Spaide graduated from The Dalton School in New York City before arriving at Amherst, where he has excelled, often taking five or six courses in a semester and always maintaining a near-perfect GPA. Among other jobs and activities, he has worked as a tutor for the philosophy department, a research assistant in the European studies department, a Computer Center supervisor, a humor writer and editor for The Indicator student magazine and a guitarist with the Amherst College Jazz Ensemble. He used a MacArthur-Leithauser Travel Award to journey to Iceland to study the shared roots of the English and Icelandic languages. He has won the Collin Armstrong Poetry Prize and is one of just six students invited this year to participate in Mount Holyoke College’s Glascock Poetry Contest.

Spaide is currently working a senior thesis in each of his two majors. Advised by Klára Móricz, the Joseph E. and Grace W. Valentine Visiting Assistant Professor of Music, he is writing an analytical music thesis titled “Building a Home: Ideological Strains in 20th-Century American Music.” And he is crafting a portfolio of original poetry under the guidance of Writer-in-Residence Daniel Hall—who calls Spaide, in his Keasbey recommendation letter, “quite simply the best student, and most talented student poet, I have ever met.” Spaide believes that having worked closely with these two professors will enable him to adapt easily to the renowned tutorial system at Oxford, where he is especially eager to learn from Professor of Poetry Geoffrey Hill and Musicology Professor Peter Franklin.

In nominating Spaide for the Keasbey Scholarship, Fellowships Coordinator Denise Murphy Gagnon wrote on behalf of the Faculty Committee on Student Fellowships, “In the years to come, we expect Chris to occupy a leading position in the intellectual life of our country.”

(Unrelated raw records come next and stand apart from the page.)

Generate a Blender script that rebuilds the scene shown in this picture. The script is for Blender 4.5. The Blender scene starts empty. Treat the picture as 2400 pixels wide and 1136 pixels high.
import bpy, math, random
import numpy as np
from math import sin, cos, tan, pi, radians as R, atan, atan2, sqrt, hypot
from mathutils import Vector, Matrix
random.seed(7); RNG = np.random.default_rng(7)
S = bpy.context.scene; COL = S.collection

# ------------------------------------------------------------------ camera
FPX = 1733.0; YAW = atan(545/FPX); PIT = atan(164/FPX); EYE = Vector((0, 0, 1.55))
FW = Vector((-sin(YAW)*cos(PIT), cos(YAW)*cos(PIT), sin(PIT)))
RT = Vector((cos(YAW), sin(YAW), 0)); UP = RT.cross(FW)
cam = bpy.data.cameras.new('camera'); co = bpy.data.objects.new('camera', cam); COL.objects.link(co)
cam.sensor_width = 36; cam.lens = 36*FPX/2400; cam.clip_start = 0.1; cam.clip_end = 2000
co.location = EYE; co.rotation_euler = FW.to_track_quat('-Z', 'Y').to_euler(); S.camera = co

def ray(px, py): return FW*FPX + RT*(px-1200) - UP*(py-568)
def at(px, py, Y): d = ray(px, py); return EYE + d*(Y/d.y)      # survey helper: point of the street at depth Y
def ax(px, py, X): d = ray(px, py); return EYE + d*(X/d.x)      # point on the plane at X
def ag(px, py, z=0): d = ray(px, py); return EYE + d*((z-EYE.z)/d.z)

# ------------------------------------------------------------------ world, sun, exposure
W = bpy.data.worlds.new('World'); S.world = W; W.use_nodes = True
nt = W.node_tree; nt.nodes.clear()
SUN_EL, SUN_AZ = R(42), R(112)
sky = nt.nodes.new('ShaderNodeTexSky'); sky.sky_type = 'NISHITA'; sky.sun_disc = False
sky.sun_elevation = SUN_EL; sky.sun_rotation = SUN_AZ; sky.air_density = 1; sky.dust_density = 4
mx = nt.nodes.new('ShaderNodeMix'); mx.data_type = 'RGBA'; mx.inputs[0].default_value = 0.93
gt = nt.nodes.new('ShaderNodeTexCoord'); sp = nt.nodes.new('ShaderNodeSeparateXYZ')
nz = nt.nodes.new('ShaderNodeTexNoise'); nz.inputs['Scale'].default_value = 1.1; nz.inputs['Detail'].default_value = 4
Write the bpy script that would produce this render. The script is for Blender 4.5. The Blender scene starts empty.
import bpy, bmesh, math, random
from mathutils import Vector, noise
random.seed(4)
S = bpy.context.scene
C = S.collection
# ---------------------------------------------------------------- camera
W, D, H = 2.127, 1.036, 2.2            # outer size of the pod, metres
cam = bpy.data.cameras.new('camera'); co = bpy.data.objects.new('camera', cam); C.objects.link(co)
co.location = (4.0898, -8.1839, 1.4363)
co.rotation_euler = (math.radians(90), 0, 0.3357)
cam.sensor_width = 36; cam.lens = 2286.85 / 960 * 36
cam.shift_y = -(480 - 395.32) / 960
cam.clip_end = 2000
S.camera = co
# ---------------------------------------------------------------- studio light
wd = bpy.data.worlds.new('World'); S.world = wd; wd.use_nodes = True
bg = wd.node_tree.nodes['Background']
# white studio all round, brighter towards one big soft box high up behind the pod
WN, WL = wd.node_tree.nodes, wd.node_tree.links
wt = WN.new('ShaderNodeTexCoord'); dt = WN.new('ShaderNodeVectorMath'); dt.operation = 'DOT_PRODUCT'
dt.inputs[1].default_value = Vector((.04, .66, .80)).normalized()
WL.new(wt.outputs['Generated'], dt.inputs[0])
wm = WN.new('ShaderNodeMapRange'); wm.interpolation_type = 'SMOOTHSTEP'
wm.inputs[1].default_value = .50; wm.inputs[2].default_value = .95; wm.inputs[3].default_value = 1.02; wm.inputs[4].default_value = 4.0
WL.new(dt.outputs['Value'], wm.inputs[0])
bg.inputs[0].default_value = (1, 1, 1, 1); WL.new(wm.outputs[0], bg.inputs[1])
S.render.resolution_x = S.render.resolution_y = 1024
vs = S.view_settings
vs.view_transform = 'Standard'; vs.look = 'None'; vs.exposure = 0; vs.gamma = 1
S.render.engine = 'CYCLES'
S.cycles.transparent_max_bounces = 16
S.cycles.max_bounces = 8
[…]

The Henry Griffith Keasbey and Anna Griffith Keasbey Memorial Foundation, established by Marguerite Keasbey in honor of her parents in 1953, aims to promote Anglo-American relations by allowing Americans to experience the British educational system. The foundation awards scholarships to support two-year terms of study at selected universities in the United Kingdom. Amherst is one of a small group of U.S. institutions periodically invited to nominate candidates to the national competition. Past Keasbey winners from Amherst include Herrick “Cricket” Fisher ’05, Gabriel Mattera '05 and Melvin Rogers ’99.